EL Cristo de la Buena Muerte es una talla asombrosa, que basta por sí misma para consagrar toda la Semana Santa gaditana. El enigma de su autor desconocido ha acrecentado su leyenda. Ninguna de las diversas teorías planteadas se ha poido confirmar todavía. Durante mucho tiempo se adjudicó a Martínez Montañés, como todo lo antiguo, pero ya en el siglo XX se planteó la atribución a Alonso Cano, y más recientemente a escultores italianos de prestigio. Por encima de la autoría real, el Cristo de San Agustín es un Crucificado extraordinario, que representa con singular verismo la serena elocuencia de la muerte en la cruz.

En la Cuaresma de este año, entre los pocos actos de verdadero sentido cultural cofrade que se han podido ver en Cádiz, el Colegio de Enfermería organizó una exposición en su sede, con dibujos del pintor Antonio Álvarez del Pino, representando diversos detalles anatómicos del Cristo de la Buena Muerte. Su perfección y realismo en la anatomía confirma que el autor de la imagen sólo puede ser un genio de la escultura. Cádiz tiene la suerte inmensa de que este Crucificado no se haya quedado en un museo, ni siquiera sólo en el interior de un templo, sino que es posible admirarlo y rezarle en las calles cada Viernes Santo.

El Cristo de la Buena Muerte, tras salir del Callejón del Tinte (donde alcanza momentos inolvidables), bajará este año por la calle Rosario hacia San Agustín. A oscuras, con las horquillas de los cargadores golpeando el silencio como si fuera un lamento, se acercará hacia su templo. El Cristo entre cuatro hachones, con esa llama siempre frágil, avanzará inexorable hacia los últimos momentos de otra Semana Santa.

El Cristo de la Buena Muerte, en esos instantes postreros, que ya son de una madrugada densa, con el cansancio de los últimos días, con la sensación luctuosa de su martirio inevitable, hace más profundos esos silencios que sólo se pueden romper con las horquillas.
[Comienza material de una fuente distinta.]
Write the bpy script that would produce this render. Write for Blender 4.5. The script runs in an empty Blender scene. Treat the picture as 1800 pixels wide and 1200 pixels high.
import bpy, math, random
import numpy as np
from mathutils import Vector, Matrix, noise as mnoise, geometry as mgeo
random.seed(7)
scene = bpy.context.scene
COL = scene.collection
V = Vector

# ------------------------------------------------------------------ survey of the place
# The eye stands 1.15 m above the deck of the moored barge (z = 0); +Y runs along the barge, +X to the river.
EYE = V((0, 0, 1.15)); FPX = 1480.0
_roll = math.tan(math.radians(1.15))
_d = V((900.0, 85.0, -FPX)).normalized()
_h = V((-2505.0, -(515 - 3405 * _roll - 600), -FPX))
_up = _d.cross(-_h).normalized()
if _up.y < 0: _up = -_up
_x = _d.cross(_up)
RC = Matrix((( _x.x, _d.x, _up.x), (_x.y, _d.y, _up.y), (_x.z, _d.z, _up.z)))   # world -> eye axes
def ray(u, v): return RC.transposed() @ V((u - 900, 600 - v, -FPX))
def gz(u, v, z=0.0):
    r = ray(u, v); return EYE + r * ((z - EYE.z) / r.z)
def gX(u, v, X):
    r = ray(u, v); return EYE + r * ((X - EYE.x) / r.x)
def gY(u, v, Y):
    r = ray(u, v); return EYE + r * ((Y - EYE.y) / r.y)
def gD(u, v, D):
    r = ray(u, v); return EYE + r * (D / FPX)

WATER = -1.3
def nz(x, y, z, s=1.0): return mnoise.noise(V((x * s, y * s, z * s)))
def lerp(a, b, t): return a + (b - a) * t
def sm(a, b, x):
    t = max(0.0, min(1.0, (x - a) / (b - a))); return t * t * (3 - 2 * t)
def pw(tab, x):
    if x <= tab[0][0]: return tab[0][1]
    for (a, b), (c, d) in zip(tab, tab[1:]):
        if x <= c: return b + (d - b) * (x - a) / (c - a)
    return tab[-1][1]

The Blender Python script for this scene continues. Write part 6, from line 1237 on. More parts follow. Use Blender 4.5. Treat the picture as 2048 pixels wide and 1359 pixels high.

La oscuridad total es la metáfora indiscutible de la noche del Viernes Santo. Cuando desaparece en la lejanía, siempre queda esa sensación de que pasó demasiado fugaz, que se escapó como un suspiro.

Como un epílogo de nostalgias, cuando la Buena Muerte haya entrado en la iglesia de San Agustín, por la calle Rosario bajará Ecce Mater. La perfección del Crucificado, la sencillez de una Virgen. El Cristo de los agustinos y la Madre de los jesuitas, la oscuridad y la luz. Y las horquillas, que antes y después serán el único sonido que repicará en el silencio de una calle de Cádiz.